MJ: But by the time there is enough social pressure on governments to act, won’t certain countries already have disappeared off the map?

PS: It is possible. In the case of my country, a country that has mountains with glaciers, we have lost, already, one third of the glaciers. In the next decade we [may] lose another third of our glaciers, which will have a terrible impact on biodiversity, access to drinking water, agriculture, indigenous peoples, communities, and so on.

MJ: What do you say to other countries that don’t think a binding agreement is realistic?

PS: The problem is you cannot sign an agreement that will condemn 350,000 to die because of natural disasters that are related to climate change. Would you sign on to that? Would you be responsible for that? This is not a trade negotiation, you know? When we speak about trade we say ‘Let’s find a middle point where you win and I win.’ In climate change, we’re not negotiating markets or commodities. We’re negotiating how we are going to save humankind, life, and nature. And in that sense there is a limit. So what is it to be realistic? That only 20 percent of the world population is going to see the future at the end of this century? No. When I go to negotiate I say, ‘I have a red line. My red line is that I don’t want to see any state sitting at this table disappear.’

In the Cancun outcome, they say 2 degrees Celsius. But even the pledges that are on the table are not consistent within this scenario. So this has to end. Three degrees means how many people are going to die? How many people are going to have to migrate? One-hundred, two-hundred million? What are the consequences of that? Think what would happen if I told you, as an American, ‘Yeah, don’t worry, we’re going to find you another place to live. You know, be realistic.’

MJ: What do you see as the role of large emerging economies, which have grown significantly since Kyoto was signed? Are they doing enough?

PS: If you summarize all the pledges of the developing countries, in the low end, the developed countries are going to reduce 3 gigatons. And developing countries are going to reduce 3.8 gigatons. With their best effort, developed countries are going to reduce 3.6 gigatons and developing countries are going to reduce 5 gigatons.
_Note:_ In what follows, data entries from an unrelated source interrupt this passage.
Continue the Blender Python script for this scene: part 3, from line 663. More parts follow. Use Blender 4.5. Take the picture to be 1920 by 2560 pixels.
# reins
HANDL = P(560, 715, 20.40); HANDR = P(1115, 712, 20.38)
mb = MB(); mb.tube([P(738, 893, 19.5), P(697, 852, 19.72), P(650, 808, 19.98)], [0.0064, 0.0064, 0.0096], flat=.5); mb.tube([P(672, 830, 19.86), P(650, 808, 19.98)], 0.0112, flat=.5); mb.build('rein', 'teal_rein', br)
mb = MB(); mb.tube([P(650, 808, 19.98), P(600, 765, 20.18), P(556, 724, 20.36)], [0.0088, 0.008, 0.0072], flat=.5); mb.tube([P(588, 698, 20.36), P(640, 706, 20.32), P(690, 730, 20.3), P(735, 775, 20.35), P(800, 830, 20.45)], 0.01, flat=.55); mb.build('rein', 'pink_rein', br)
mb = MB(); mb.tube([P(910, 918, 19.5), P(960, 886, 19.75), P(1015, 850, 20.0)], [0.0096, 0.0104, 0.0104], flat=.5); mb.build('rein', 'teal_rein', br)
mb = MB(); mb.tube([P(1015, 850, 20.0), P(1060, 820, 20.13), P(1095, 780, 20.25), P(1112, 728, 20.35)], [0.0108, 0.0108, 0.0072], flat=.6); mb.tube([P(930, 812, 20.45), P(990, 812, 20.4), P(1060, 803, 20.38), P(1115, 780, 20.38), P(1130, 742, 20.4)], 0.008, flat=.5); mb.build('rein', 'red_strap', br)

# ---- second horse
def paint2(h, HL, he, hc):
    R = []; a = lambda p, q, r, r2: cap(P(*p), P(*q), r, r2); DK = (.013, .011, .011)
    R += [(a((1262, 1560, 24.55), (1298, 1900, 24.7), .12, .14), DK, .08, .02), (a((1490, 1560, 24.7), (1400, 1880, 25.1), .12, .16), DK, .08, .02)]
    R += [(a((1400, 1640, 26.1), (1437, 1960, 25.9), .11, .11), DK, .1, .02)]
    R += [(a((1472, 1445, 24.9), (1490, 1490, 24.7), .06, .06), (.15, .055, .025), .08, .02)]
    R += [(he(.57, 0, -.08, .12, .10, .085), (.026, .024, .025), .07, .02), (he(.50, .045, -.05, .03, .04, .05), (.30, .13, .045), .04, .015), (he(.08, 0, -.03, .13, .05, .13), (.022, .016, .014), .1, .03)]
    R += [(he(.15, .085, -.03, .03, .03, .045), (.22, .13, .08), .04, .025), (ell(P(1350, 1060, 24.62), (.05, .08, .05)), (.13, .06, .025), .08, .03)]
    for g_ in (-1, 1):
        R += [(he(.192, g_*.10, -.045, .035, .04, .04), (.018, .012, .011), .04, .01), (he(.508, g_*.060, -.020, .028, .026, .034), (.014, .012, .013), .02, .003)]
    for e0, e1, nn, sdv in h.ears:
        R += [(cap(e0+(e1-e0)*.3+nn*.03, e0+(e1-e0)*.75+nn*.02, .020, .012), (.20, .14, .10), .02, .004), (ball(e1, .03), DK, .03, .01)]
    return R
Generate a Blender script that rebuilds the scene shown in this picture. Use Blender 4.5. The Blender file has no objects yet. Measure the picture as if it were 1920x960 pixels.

All of the developing countries, without any kind of binding agreement, are already seeing what they can do. We said in Bangkok, stop saying that we’re not doing this because China, India—look at the figures. They are doing more than what you as developed countries, who have historical responsibility, are doing. We’re not saying that developing countries should not do it. We’re already doing it, and we can do even more. But it’s absolutely unfair that developed countries, that are mainly responsible, are doing so little.

*Solon was in San Francisco to receive Global Exchange’s 2011 Human Rights Award. Special thanks to John Wilner.